The best outcome would be for all of the bids to fail, all the streaming services would bleed money due to people sick of the siloing, and for there to be multiple streaming services competing on experience because they all have access to the same catalog.
The second best outcome would be the cartoon villain Larry not getting what he wants.
Which is why the model that would actually be good for consumers and the model that absolutely no content producer wants which is splitting content creation from distribution isn't going to happen. Let a bunch of companies compete over being the best streaming platform and then let those companies all compete for licensing deals for content.
I think a big copyright holders in a strange way actually don't want a repeat of cable. They want all content to be exclusive by default to their own streaming service.
When you make something (eg TV shows), you might also want a direct relationship with your customer (eg viewer). Consequently, A platform where you get to choose how to present and celebrate the stories seems like a reasonable thing.
In the US, the film industry originally worked like the streaming industry does today. Besides just creating films, the major studios distributed them through the theaters they owned. If you wanted to see a Paramount film you had to go to a Paramount owned theater, if you wanted to see an MGM film you had to go to an MGM owned theater, and so on. In 1948, this distribution scheme was ruled to be in violation of antitrust law and the studios were forced to divest themselves of their theaters. Now you can see major films in any studio and the theaters have to compete on price and amenities. I don't see why the same logic shouldn't apply to streaming services.
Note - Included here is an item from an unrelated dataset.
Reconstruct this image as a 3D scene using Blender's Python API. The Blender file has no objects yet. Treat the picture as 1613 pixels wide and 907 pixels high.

Here in Norway we have a law for mobile carriers which is intended to prevent moats. It states that carriers must provide access for a "reasonable price" to other phone companies. It seems to have worked fairly well.
One could imagine something similar, that sure you can put your own movie or TV show on your own website, but you must also sell it to companies who asks on reasonable terms. So Netflix can make a movie but couldn't say no to say Plex if they wanted to buy the rights to show it on Plex.tv.
This is completely different. Cell phone infrastructure in particular is by nature a natural monopoly. Two carriers can’t operate over the same frequency and only certain frequencies are conducive for cell phones.
Content has no such restriction. Are you really saying every piece of content anyone produces must be licensed? Who decides what is “reasonable”?
I want Netflix to lose. After living with their binge release schedule for however long now I think we're all worse off for it. So I want less of the industry to use it.
You don't need the streaming service though, you can just do without or find other methods of obtaining their content. It's not like food, electricity, or water where you may have no actual options or very limited options. Movies and shows are wants, not needs, and people can walk away and fill the time some other way.
Saying everyone should just quit streaming and go touch grass or read a book is not a productive recommendation. It's been tried for decades and fails because people really like TV and Movies. Given that, the discussion here needs to start from the assumption that people will continue to watch TV and movies and suffer meaningful quality of life impacts when they do not.
Once Netflix buys all of these companies, you won't ever be able to watch a WB movie without a $25 netflix sub per month. (and yeah, when they are done buying all the competition that's what the monthly will be.
> Once Netflix buys all of these companies, you won't ever be able to watch a WB movie without a $25 netflix sub per month. (and yeah, when they are done buying all the competition that's what the monthly will be.
That's kind of a silly argument. "People are better off paying $100+/month for 4+ streaming services than $25/month for one that has everything."
If your argument were that you'd have to pay more than the current combined cost, it'd be a better argument against mergers. Arguing against something because it's a better deal is just strange.
It's not that silly of an argument when you factor in Blu-Ray as the other side of "won't be able to watch a WB movie without". Right now the only Netflix "Exclusives" you can find on Blu-Ray are the ones they source from Sony, Warner Brothers, or Paramount. If they own Warner Brothers one of those Blu-Ray sources goes away.
Instead of a one-time Blu-Ray purchase for ~$25 for a movie to watch as many times as you'd like, it's an ongoing subscription for $25/month. If you only want to watch that one movie in two different calendar months, you've easily doubled your spend.
(Yes, it is still apples-to-oranges because you may watch more than one movie in a month, but the flipside is that the $25/month is a variable catalog fee. The movie you want to watch may be "vaulted" that second month you want to go watch it. With Blu-Ray you control your film catalog, with Netflix some finance team does.)
(Also, yes, easy to forget Blu-Ray in this debate because Blu-Ray is dying/dead, especially in physical retail with Target and Best Buy dropping its sections. You can also substitute a lot of the same arguments here with arguments for Movies Anywhere and/or iTunes Store.)
thats not how most people do streaming, they consume everything on netflix - when the content gets stale, they cancel, move to P+, consume for a few months, stale, d+, stale, A+, etc....
1 at a time
I'm never paying any of them, anything, ever again, but I'm sure we'll all get a little fucked somehow. I do hope it triggers more in-fighting amongst the scum of the earth.
Don't worry, no matter which way it goes, each executive will still figure out a way to give themselves hundreds of millions of dollars for their hard work.